Monday, October 02, 2023

Too much DCC

 

Making it to the Stafford scond-hand stall before most of the crowds, I picked up a few bargains. 

Starting at one end, I spotted an interesting 009 loco for a tenner. The guy running the stand was the seller, and assured me that it was barely run in 40 years, the only duff thing was the foam in the box, which he had replaced. It's a Swiss Waldenburg Railway 0-6-0 WB5 'G. Thommen', and certainly looked tidy. Plenty of waggly bits on the outside too. 

Skipping the many boxes of RTR OO in search of odd stuff, I reached the other end, where there was a kit which we'll talk about tomorrow, and a Minerva 'Victory' class. Missing a smokebox dart, and some lamp irons, they couldn't test it, but for £100, I knew I'd regret not picking up a prototype I like (I have the Planet Industrials OO version) more than I'd feel the pain in my wallet. Having just been paid for a magazine feature the day before helped. 

Anyway, I tested both with a 9v battery, but don't have any O gauge track to hand. So, off I head to the model railway club, where I hit a problem. There might be a huge O gauge layout, but it is powered by the evil DCC, rather than Gods own 12v DC. It seems that you can't run DC locos on the DCC layout (some suggestion that you can use it as Number 0, but this was firmly denied). 

The same problem occured on the little 009 module. 

In the end, the N gauge team, who do use the proper voltage, via Gaugemaster handheld controllers no less, let me waz it up and down in their fiddle yard. Despite being 40 years old,it runs very well, with all the bits waggling as expected.

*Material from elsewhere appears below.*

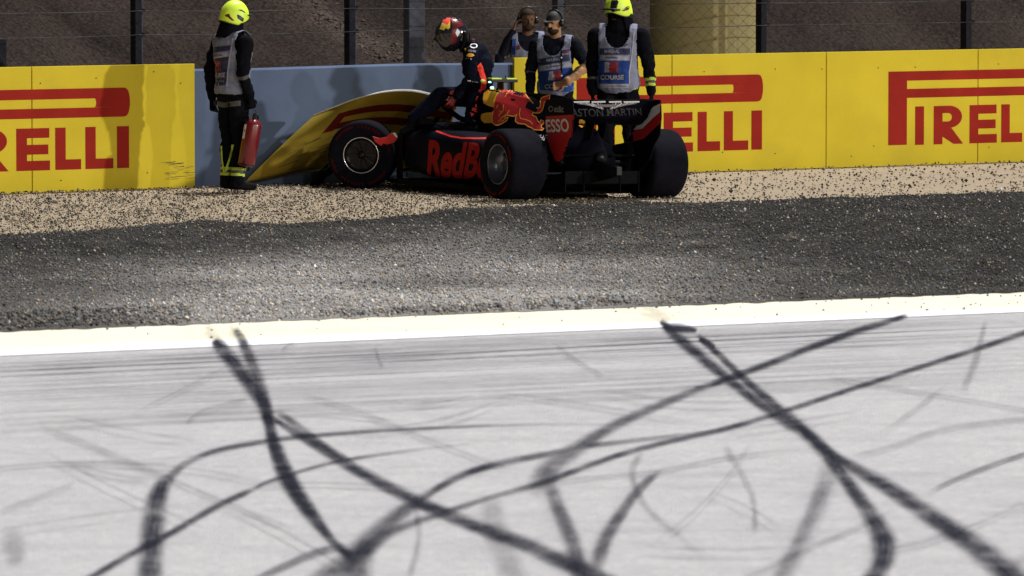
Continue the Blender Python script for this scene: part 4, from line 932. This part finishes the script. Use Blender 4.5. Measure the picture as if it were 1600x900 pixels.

OK, there is the sligh wiff of electricals, but nothing to worry about. Maybe it's not Bachmann smooth, but definitely a very useful loco. 

On proper powered layouts. 



2 comments:

Paul B. said...

3D printing, DCC and static grass. The holy trinity of modern modelling.

Luke Stevens said...

In the ancient past of DCC, which is now almost 40 years ago (1984), it was possible to run DC loco's on DCC systems. Nowadays it definitely isn't recommended. Possibly if you had a bulletproof motor, old style iron core, max voltage somewhere up to 30v, then it might still be possible but modern DCC systems don't offer that functionality any more.